While in Russia, Isabel and I made a few random trips outside of Piter.
It started with my unattainable goal of viewing Dom Sutyagina. A house created/built illegally, 13 stories high, out of wood. By one man, rumoured to have killed someone. I mentioned it around some Russians, and they thought I was crazy. They didn't want me to go because it was ugly and made Russians look bad. I wanted to go. I looked into flights and trains and buses. Information is not easy to come by in Russia. I brought up this idea in class one day and a small Spanish girl said she wanted to go. I thought she must have misunderstood me. It's just a big old pile of wood. But she understood and wanted to go. Then I came across a news article. The government had torn it down. I was devastated.
But we had forged a friendship based on larks already.
On Valentine's Day (for no real reason), we went to Novgorod. Novgorod is an amazing place. It has an old kremlin, complete with church and walls and what not. It also has a huge "wooden museum". These are places where they have collected old examples of wooden Russian architecture. As we were there during the snow (probably a foot on the ground), it was quite gorgeous. There was a cross country skiing race we called into on the way.
Off the bus we headed into town to find a place to stay. We wanted coffee and finally stopped somewhere that looked promising. It cost about 50 cents... That should have been a sign. It tasted like oatmeal water. I quite enjoyed it, but Isa was less than impressed. We found a real coffee shop, like a REAL one. Organic and free trade and all that nonsense. We had better coffee there and stuck some pins in the map on the wall.

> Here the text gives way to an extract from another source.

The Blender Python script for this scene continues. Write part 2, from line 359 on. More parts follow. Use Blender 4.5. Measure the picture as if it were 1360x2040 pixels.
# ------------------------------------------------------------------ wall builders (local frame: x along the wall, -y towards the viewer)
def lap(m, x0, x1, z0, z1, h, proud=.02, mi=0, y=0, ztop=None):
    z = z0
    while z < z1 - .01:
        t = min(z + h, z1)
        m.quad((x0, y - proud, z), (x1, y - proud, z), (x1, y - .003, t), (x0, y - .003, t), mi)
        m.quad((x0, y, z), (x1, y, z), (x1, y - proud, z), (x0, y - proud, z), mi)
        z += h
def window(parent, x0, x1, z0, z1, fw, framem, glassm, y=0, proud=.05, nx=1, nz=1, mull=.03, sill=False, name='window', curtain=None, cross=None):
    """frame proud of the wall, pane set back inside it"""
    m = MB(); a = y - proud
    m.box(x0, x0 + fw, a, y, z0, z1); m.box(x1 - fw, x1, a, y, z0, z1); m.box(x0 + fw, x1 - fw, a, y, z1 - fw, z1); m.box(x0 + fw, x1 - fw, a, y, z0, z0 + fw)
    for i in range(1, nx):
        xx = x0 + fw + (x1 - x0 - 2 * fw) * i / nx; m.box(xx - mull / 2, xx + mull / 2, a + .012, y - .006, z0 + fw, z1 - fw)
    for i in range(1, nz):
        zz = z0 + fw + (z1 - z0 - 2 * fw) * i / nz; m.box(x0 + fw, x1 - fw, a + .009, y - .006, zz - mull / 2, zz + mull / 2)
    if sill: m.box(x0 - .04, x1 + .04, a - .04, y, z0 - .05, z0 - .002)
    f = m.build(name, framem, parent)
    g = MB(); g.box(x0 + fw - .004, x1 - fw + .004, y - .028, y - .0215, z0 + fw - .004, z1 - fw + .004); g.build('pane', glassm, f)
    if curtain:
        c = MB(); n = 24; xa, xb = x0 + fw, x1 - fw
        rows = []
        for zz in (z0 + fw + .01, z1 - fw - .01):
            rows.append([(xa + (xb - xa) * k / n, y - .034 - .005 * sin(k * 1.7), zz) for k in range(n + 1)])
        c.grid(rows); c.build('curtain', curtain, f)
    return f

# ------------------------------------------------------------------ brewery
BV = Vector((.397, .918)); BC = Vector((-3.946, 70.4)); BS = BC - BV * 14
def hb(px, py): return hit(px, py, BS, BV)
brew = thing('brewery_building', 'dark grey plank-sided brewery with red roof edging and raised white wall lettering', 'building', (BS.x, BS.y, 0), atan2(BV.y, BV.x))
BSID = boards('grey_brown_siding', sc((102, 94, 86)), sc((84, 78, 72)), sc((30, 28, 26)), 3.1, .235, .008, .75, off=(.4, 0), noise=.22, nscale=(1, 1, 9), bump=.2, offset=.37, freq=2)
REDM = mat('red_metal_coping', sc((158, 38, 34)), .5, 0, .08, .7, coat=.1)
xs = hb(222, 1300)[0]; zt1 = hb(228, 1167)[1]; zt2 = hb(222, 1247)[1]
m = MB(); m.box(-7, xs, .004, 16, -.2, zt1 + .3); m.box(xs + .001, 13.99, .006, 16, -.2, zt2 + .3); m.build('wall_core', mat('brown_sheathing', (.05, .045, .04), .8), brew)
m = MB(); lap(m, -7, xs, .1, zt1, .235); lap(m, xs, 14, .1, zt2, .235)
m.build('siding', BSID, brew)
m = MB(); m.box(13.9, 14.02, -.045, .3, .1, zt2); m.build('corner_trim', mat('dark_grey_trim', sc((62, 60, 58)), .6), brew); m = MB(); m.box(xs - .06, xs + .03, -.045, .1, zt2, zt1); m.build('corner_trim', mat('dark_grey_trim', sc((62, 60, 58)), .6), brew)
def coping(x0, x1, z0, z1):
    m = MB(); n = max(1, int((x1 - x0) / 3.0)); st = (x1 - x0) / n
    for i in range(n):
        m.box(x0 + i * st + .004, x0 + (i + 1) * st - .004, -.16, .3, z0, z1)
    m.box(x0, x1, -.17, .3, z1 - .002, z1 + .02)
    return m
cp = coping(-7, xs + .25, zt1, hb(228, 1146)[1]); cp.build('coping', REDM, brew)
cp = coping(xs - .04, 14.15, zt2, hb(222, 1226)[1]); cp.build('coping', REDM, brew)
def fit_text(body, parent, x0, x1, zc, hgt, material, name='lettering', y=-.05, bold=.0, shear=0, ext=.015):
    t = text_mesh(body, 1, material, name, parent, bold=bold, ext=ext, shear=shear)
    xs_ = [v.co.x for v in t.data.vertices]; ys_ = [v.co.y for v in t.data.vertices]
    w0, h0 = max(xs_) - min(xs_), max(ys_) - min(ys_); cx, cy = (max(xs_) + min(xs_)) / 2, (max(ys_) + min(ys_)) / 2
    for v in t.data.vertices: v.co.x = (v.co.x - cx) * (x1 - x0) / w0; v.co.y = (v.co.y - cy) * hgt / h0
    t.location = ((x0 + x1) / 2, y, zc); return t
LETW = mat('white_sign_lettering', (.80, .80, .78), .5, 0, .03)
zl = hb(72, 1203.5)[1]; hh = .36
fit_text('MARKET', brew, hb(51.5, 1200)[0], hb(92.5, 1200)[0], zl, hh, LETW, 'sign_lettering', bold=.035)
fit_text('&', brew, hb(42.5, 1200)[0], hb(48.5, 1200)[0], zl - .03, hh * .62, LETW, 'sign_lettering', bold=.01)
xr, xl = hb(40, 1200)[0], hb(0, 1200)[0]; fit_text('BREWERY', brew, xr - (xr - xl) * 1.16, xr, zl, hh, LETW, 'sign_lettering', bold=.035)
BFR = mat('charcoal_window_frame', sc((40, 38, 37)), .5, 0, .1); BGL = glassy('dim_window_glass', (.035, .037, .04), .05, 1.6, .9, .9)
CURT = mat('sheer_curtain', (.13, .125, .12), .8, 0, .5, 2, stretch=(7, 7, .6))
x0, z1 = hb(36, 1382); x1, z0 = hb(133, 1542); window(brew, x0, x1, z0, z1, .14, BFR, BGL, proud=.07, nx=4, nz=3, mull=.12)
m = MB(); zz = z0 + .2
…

At the Kremlin, we saw a pile of junk and some construction workers piling it on in the snow. On closer inspection, it seemed to be a music school. There were old chairs and a couple busted up pianos. Also some neat canvases with basic paintings of accordions. I had to have those. We chatted with some cute workers and made our way.
Not really anywhere to eat in Novgorod. We found one place and had a satisfactory meal and a beer. The next day we had to walk in the snow to the train station, me carrying these canvases...with no gloves. We got lost, and I was in quite the temperament. We made it, I did not get frostbite. Isa did not hate me.
We lived to see Staraya Ladoga and somewhere else I can't place right now.
(side story: met this guy in a batch of new americans that came in right before i left. just now remembering that we hooked up. anyway, idiot. a group was going to Novgorod, but there is Veliky Novgorod and Nizhny Novgorod.... he went by himself....to the wrong one...hours and hours past the right one.)